The specifics of executive orders issued this week by Donald Trump will be hashed out by the legal system and in the court of public opinion.
But regardless of the details surrounding birthright citizenship or climate policy or pardons for Jan. 6 criminals, the abuse of executive orders demands scrutiny. As The Columbian wrote editorially in 2021: “Executive orders have come to replace the act of legislating, giving excessive power to the executive branch and reflecting how Congress has abdicated its duty.”
That was in the early days of the Joe Biden presidency, but the words were applicable during the first Trump administration and during Barack Obama’s presidency, as well. The observation has been reinforced in recent days, with the second Trump inauguration providing another jolt to the nation’s political philosophy.

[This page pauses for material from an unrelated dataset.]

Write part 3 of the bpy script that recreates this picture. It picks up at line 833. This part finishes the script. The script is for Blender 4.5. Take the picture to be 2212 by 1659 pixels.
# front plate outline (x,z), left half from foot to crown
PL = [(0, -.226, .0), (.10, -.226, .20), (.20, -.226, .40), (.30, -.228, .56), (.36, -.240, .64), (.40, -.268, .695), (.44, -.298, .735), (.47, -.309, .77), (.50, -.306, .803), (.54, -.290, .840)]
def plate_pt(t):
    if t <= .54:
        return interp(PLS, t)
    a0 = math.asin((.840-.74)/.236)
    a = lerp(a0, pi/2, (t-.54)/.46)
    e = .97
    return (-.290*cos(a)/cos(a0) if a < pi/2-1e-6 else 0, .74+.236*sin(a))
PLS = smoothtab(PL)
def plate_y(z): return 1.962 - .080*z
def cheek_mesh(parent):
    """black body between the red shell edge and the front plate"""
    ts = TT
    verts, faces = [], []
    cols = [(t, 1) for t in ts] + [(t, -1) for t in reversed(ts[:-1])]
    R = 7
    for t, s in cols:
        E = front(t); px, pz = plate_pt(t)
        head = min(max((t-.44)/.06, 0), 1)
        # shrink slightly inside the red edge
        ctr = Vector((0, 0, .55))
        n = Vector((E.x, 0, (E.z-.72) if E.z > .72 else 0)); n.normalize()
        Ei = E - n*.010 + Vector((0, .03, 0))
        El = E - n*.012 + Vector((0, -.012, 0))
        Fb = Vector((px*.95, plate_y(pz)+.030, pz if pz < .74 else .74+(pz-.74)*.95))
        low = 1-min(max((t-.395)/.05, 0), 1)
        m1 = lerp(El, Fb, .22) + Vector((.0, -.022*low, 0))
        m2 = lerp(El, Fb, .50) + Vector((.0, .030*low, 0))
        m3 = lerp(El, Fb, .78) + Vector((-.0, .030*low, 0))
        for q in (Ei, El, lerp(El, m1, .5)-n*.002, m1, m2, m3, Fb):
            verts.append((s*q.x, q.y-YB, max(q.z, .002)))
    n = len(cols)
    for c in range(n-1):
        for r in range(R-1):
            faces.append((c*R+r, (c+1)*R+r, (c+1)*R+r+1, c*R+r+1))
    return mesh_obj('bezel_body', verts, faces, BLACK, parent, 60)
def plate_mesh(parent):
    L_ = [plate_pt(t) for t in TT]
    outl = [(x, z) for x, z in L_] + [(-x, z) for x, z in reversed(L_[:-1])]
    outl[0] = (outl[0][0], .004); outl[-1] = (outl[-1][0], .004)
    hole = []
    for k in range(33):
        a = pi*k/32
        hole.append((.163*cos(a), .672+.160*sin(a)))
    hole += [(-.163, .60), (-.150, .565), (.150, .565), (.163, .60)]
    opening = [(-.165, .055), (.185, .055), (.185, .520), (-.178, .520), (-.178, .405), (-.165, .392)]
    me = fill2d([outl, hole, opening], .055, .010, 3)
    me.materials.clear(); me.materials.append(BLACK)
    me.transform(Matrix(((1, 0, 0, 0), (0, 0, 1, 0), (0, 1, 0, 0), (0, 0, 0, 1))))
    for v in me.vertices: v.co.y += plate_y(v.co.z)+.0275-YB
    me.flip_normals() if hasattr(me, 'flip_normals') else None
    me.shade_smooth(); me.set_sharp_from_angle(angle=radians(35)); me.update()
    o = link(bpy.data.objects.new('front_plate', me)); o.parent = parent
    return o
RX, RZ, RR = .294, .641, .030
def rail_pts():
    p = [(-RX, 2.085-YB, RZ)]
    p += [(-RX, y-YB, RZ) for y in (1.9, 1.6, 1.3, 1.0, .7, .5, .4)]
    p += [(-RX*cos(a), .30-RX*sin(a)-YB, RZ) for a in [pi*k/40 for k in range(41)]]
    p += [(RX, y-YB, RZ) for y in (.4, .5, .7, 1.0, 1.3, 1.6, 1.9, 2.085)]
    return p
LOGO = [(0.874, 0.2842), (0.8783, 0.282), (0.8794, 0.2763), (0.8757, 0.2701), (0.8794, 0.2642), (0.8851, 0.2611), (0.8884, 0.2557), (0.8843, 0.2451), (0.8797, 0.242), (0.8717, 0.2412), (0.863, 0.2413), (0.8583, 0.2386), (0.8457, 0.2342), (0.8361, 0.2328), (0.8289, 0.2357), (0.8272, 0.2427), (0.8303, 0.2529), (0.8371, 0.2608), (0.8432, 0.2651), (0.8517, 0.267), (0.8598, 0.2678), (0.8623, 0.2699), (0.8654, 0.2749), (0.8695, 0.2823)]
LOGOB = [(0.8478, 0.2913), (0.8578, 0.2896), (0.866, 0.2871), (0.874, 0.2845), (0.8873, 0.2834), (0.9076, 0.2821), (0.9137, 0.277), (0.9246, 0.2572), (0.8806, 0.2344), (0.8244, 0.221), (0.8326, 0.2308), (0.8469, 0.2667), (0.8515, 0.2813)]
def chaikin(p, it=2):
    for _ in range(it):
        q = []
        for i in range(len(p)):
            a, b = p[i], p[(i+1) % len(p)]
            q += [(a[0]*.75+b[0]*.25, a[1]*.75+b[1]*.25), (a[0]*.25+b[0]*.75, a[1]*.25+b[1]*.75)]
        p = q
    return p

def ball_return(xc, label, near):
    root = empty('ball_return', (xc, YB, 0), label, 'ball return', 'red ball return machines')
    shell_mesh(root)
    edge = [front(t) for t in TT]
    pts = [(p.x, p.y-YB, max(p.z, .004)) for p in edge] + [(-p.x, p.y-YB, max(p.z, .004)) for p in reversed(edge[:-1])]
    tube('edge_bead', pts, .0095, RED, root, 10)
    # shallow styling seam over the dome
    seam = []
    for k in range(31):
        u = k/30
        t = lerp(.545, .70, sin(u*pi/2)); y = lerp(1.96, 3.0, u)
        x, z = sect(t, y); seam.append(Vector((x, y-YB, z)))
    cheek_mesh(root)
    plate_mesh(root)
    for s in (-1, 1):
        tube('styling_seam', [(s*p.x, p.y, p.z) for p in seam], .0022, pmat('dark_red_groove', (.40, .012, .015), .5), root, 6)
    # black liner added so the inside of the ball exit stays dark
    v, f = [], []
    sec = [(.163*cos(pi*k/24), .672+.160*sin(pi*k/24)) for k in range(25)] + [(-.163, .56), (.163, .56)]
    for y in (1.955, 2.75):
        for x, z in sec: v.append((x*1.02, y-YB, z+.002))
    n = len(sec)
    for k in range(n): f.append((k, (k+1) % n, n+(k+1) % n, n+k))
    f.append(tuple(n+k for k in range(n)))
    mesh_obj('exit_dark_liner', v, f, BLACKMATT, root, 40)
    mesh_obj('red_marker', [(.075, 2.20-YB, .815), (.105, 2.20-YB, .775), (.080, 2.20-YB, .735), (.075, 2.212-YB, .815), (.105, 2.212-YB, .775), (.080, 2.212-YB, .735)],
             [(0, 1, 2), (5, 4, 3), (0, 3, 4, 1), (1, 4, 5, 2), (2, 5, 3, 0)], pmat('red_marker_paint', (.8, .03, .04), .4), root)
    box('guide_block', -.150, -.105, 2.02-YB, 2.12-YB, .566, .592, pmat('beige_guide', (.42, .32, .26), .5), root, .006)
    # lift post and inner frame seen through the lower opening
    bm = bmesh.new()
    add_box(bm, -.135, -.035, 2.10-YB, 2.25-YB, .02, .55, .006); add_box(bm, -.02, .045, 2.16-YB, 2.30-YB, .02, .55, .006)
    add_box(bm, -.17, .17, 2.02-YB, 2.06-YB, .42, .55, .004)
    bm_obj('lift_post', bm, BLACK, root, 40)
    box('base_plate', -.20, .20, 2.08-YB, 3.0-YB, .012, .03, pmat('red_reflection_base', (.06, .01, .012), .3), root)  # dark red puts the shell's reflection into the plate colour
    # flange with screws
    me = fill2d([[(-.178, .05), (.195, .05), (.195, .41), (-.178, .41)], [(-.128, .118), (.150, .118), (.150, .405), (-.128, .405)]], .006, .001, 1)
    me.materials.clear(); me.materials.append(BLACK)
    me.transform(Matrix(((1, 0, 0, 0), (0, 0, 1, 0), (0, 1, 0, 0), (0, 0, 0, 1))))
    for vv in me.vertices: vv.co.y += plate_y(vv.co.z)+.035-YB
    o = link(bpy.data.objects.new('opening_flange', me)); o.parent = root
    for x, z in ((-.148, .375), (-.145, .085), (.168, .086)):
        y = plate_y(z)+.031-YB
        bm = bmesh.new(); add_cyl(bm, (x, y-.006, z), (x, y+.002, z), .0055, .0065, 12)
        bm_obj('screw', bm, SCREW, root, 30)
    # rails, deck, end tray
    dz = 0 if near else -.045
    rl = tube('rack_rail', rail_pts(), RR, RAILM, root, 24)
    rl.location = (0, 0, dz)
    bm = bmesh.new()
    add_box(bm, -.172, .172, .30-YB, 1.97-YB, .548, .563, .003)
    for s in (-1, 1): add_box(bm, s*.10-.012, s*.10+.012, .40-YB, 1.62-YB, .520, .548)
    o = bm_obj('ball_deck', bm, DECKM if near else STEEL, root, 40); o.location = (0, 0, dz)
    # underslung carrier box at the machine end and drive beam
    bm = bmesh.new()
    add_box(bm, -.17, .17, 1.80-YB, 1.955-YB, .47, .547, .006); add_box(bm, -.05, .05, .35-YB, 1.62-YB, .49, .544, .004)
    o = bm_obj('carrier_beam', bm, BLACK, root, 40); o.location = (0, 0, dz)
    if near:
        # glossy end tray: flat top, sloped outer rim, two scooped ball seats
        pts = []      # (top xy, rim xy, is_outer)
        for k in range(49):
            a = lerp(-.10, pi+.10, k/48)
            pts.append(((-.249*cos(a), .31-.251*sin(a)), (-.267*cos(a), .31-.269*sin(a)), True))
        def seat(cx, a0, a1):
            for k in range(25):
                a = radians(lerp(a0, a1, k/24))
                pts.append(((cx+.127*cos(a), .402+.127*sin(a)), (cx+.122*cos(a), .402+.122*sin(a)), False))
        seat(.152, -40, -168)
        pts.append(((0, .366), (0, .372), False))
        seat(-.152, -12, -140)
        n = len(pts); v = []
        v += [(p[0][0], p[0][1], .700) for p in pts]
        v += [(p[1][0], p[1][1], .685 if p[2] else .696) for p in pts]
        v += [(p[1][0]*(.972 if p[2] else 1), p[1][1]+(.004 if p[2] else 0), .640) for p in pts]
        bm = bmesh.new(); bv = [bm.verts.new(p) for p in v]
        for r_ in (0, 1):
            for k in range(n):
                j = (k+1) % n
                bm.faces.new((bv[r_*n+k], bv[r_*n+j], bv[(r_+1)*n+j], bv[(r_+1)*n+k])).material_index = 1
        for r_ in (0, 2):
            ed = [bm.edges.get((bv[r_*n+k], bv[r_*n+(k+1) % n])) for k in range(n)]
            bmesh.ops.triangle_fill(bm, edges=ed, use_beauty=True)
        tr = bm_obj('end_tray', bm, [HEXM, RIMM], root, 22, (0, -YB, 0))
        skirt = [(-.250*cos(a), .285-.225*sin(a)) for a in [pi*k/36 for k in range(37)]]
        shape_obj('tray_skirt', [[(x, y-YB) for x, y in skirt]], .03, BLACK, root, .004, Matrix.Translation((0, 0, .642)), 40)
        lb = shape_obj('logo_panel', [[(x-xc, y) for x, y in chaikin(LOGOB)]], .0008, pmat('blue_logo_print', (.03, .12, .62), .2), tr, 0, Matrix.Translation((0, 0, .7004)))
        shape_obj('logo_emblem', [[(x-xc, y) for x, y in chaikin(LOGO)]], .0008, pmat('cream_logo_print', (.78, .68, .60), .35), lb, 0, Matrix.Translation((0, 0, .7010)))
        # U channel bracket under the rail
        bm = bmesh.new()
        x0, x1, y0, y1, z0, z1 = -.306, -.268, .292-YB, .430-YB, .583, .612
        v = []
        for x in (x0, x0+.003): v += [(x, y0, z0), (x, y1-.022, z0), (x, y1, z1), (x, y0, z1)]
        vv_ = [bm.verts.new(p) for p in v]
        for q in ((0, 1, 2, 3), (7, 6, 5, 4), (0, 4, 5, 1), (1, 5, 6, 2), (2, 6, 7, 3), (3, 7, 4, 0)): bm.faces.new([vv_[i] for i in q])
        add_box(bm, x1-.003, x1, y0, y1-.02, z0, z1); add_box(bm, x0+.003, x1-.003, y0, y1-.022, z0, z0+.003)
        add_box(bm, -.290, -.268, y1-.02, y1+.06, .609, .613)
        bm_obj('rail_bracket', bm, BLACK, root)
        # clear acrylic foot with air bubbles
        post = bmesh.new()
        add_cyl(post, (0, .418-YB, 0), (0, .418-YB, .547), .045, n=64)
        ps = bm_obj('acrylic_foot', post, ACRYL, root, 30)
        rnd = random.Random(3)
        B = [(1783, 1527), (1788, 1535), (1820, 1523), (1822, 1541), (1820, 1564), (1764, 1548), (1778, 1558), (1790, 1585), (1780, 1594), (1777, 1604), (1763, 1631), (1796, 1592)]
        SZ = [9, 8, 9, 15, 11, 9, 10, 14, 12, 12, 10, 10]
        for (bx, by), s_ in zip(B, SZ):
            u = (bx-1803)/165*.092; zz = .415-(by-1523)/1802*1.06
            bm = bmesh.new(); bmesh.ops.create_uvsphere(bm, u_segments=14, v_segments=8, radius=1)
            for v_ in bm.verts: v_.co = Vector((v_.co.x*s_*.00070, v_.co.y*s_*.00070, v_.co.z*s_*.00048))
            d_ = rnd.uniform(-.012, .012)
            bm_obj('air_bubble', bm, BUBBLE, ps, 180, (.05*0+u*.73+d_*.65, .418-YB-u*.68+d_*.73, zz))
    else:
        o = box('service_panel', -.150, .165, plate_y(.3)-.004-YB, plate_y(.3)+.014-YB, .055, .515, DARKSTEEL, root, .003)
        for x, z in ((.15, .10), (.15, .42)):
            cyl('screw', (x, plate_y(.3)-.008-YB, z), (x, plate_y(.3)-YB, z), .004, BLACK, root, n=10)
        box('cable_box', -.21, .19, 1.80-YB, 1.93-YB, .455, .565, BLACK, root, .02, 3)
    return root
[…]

New administrations typically result in policy changes, but the vast use of executive orders to define those policies creates pendulum swings that lead to instability and contribute to an imperial presidency.
An executive order is a directive from the president that has power equivalent to a federal law. The power has been used by every American president except for William Henry Harrison (who was in office for 31 days), but it increasingly is being used to define significant policy changes.
The first executive order, issued by George Washington on June 8, 1789, called for executive department heads to provide “a full precise, and distinct general idea of the affairs of the United States” they oversaw. Now, the orders are used to dictate many decisions that should fall under the purview of Congress.
One recent example involves the Paris Climate Accords, a series of goals set by the 2015 United Nations Climate Change Conference during the Obama administration. In 2020, Trump withdrew the United States from the agreement; in 2021, Biden had the nation rejoin the accord; this week, Trump again withdrew the nation’s commitment.
Instead of relying on the whims of the president, the United States’ commitment to a vast treaty that includes nearly 200 nations should be determined by Congress. As Article II, Section 2, Clause 2 of the U.S. Constitution states: “(The president) shall have Power, by and with the Advice and Consent of the Senate, to make Treaties, provided two thirds of the Senators present concur.”
Congress, however, has gradually abdicated that authority, providing the executive branch with power that is not defined by the Constitution.
In recent decades, members of Congress also have abandoned their authority for declaring war, writing the federal budget and issuing tariffs. As columnist George Will of The Washington Post wrote in 2021: “The members who linger in a curdled Congress are the least admirable: They don’t care that they don’t matter.”
That is dangerous under any circumstance. It is particularly disconcerting now, with Trump returning to office.
During his first term, Trump demonstrated little understanding of the checks and balances defined by the Founding Fathers. Now, he has been emboldened by a Supreme Court that increased presidential power under the loose definition of “official acts” and by a Republican Party that caters to his most outlandish impulses.
But the imperial presidency is not an invention of modern Republicans; it is a reality that has undermined American democracy during the reign of presidents from both parties, posing a threat regardless of who controls the White House.